Start INFORMATION SUPPLIED

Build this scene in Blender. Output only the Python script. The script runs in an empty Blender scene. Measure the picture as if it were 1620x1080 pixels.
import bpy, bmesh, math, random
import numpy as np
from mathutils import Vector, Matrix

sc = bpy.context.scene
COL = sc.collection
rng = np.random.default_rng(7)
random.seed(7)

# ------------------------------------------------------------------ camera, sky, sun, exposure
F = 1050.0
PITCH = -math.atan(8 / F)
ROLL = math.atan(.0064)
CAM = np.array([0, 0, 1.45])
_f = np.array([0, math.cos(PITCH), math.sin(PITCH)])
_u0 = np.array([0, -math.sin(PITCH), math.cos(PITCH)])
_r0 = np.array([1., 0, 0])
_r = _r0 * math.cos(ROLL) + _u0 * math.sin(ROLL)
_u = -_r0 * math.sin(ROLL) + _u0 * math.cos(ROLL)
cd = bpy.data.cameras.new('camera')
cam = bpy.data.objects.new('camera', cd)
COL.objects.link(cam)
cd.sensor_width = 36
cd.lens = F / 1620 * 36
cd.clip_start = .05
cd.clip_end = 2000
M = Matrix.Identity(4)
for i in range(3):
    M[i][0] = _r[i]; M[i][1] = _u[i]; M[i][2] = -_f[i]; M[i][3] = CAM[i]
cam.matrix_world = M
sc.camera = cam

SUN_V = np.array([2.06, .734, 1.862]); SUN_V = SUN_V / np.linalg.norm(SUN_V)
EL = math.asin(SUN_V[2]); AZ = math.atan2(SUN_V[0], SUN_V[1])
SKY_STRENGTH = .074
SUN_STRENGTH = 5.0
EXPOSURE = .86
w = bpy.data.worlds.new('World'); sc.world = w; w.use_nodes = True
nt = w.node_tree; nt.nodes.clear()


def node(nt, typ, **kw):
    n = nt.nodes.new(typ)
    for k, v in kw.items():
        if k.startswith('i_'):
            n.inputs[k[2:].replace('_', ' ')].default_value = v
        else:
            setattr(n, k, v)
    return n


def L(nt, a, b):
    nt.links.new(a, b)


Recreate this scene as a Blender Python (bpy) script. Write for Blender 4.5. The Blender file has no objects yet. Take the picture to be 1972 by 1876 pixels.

End INFORMATION SUPPLIED

# SHORT EXERCISE
Write out every entry above, word for word.

# TASK SOLUTION
Build this scene in Blender. Output only the Python script. The script runs in an empty Blender scene. Measure the picture as if it were 1620x1080 pixels.
import bpy, bmesh, math, random
import numpy as np
from mathutils import Vector, Matrix

sc = bpy.context.scene
COL = sc.collection
rng = np.random.default_rng(7)
random.seed(7)

# ------------------------------------------------------------------ camera, sky, sun, exposure
F = 1050.0
PITCH = -math.atan(8 / F)
ROLL = math.atan(.0064)
CAM = np.array([0, 0, 1.45])
_f = np.array([0, math.cos(PITCH), math.sin(PITCH)])
_u0 = np.array([0, -math.sin(PITCH), math.cos(PITCH)])
_r0 = np.array([1., 0, 0])
_r = _r0 * math.cos(ROLL) + _u0 * math.sin(ROLL)
_u = -_r0 * math.sin(ROLL) + _u0 * math.cos(ROLL)
cd = bpy.data.cameras.new('camera')
cam = bpy.data.objects.new('camera', cd)
COL.objects.link(cam)
cd.sensor_width = 36
cd.lens = F / 1620 * 36
cd.clip_start = .05
cd.clip_end = 2000
M = Matrix.Identity(4)
for i in range(3):
    M[i][0] = _r[i]; M[i][1] = _u[i]; M[i][2] = -_f[i]; M[i][3] = CAM[i]
cam.matrix_world = M
sc.camera = cam

SUN_V = np.array([2.06, .734, 1.862]); SUN_V = SUN_V / np.linalg.norm(SUN_V)
EL = math.asin(SUN_V[2]); AZ = math.atan2(SUN_V[0], SUN_V[1])
SKY_STRENGTH = .074
SUN_STRENGTH = 5.0
EXPOSURE = .86
w = bpy.data.worlds.new('World'); sc.world = w; w.use_nodes = True
nt = w.node_tree; nt.nodes.clear()


def node(nt, typ, **kw):
    n = nt.nodes.new(typ)
    for k, v in kw.items():
        if k.startswith('i_'):
            n.inputs[k[2:].replace('_', ' ')].default_value = v
        else:
            setattr(n, k, v)
    return n


def L(nt, a, b):
    nt.links.new(a, b)


Recreate this scene as a Blender Python (bpy) script. Write for Blender 4.5. The Blender file has no objects yet. Take the picture to be 1972 by 1876 pixels.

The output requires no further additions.